Array of Mutable structs containing static arrays


I’m a new user coming from Python and C.

I would like to:

  1. create a struct with arrays of known length as attribute.
  2. Be able to update these arrays after the creation
  3. Be able to allocate a multitude of these structs contiguously in memory
  4. Copy this block to a CUDA device

I tried multiple packages like StaticArrays and StructArrays but I can’t seem to find a solution that satisfies all these constraints.

A SVector+StaticArray generates the struct I want but I’m not able to update the arrays.

To make it clearer for people with experience in python/numpy/c. This is what I want to achieve:

np.empty(5, dtype=np.dtype([
('field', (np.int32, 5)

or in C

struct test {
 int field[5];
calloc(5, sizeof(struct test));

Thank you for your help

The rough equivalent in Julia is:

struct Test
a = fill(Test(@SVector Cint[0,0,0,0,0]), 5)

This is stored contiguously in memory. You can change it with e.g.

a[3] = Test(@SVector Cint[1,3,5,7,9])

A more convenient way to mutate individual fields (without replacing the whole struct) is provided by e.g. Setfield.jl.


Thanks for the answer!

Just out of curiosity. Why is there a need for an external library to perform such a basic operation?
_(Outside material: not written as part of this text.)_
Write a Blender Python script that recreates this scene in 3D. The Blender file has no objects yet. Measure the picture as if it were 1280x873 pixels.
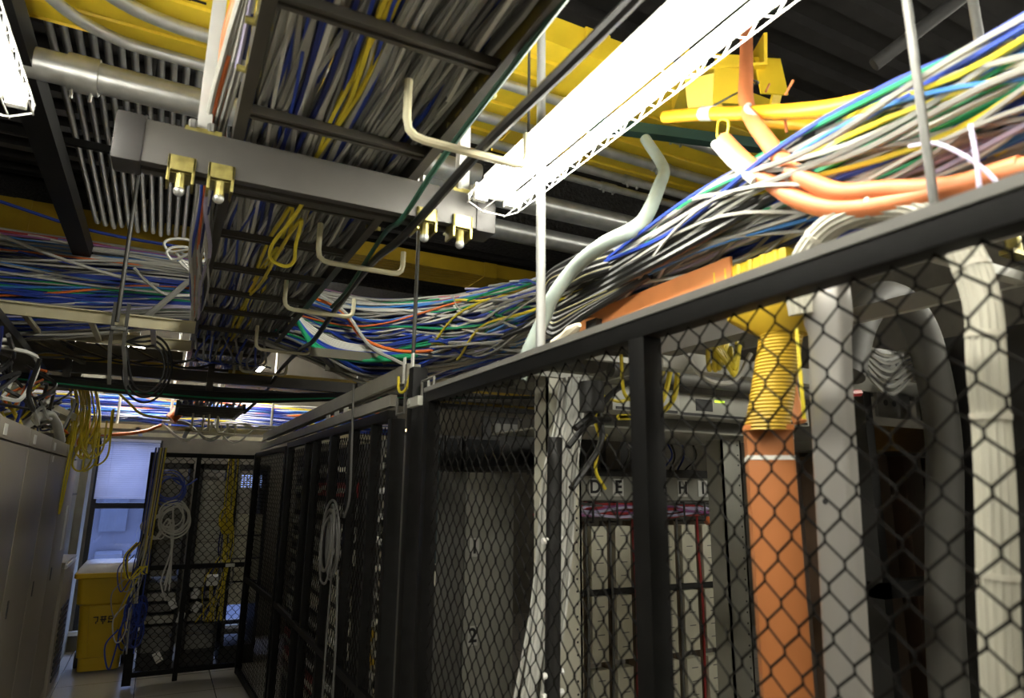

Oh my assumptions was that Setfield.jl was actually doing some unsafe casting to overcome the immutability of the struct. It’s just a syntactic sugar over doing a reassignment. I guess I just have to think of julia as a functional programming language and trust the compiler to do a good job generating efficient code :slight_smile:

1 Like

The Julia equivalent of a Numpy array is a (typed) standard Julia array. Both have variable length.
In this case, using a SVector from StaticArrays.jl improves performance because it allows additional optimizations (like avoiding heap allocations).

Edit: I just saw that you are using a custom dtype consisting of 5 integers, therefore the optimizations above are probably also done in Numpy.

Please correct me if I’m wrong, but isn’t a simple vector of immutable structs also a solution?

struct Test{T}
   i :: T
   j :: T
   k :: T
vec = Vector{Test{Int}}(undef,5)
julia> vec[1] = Test(1,1,1)
Test{Int64}(1, 1, 1)

I mean, isn’t this essentially equivalent to a vector of SVectors, just without the convenience of those?

I don’t think it is. I need an array of variable amount of structs that have constant (actually parametric but I was simplifying here) number of fields.

(I would like the forum to have an option to fork the threads to ask stupid questions without polluting the OP, so sorry in advance).

Actually my question was related to the fact that the solution provided,

struct Test
  field :: SVector{5,Int}
a = fill(Test(@SVector Int[0,0,0,0,0]), 5)

seems somewhat redundant, since one can write directly

a = fill((SVector{5,Int}(0,0,0,0,0), 5)

and get a vector of constant-size vectors (at least in the minimal example I don’t see the need of the Test struct here).

Than you asked why one needs an external library, StaticArrays for that, and I was pointing that if the number of fields is known in advance, you don’t, you can use a vector of immutable structs. Of course, StaticArrays provides the convenience of the parametric number of fields and, furthermore, the implementation of many arithmetic operations, zeros, etc.

Also I think a vector of tuples can do the same:

julia> v = [ (0,0) for i in 1:1_000_000 ];

julia> v[1]
(0, 0)

julia> function mutate_vec!(v)
         for i in 1:length(v)
           v[i] = (1,1)
mutate_vec! (generic function with 1 method)

julia> @allocated mutate_vec!(v) # compiles

julia> @allocated mutate_vec!(v)

julia> v[1]
(1, 1)

As far as I understand (which is not much), that is contiguous in memory.

My understanding was that in the actual application the struct would have other fields as well.


@stevengj You are absolutely right, it’s just that I was trying to abstract my question as much as possible.

Thank you both for all your very helpful answers!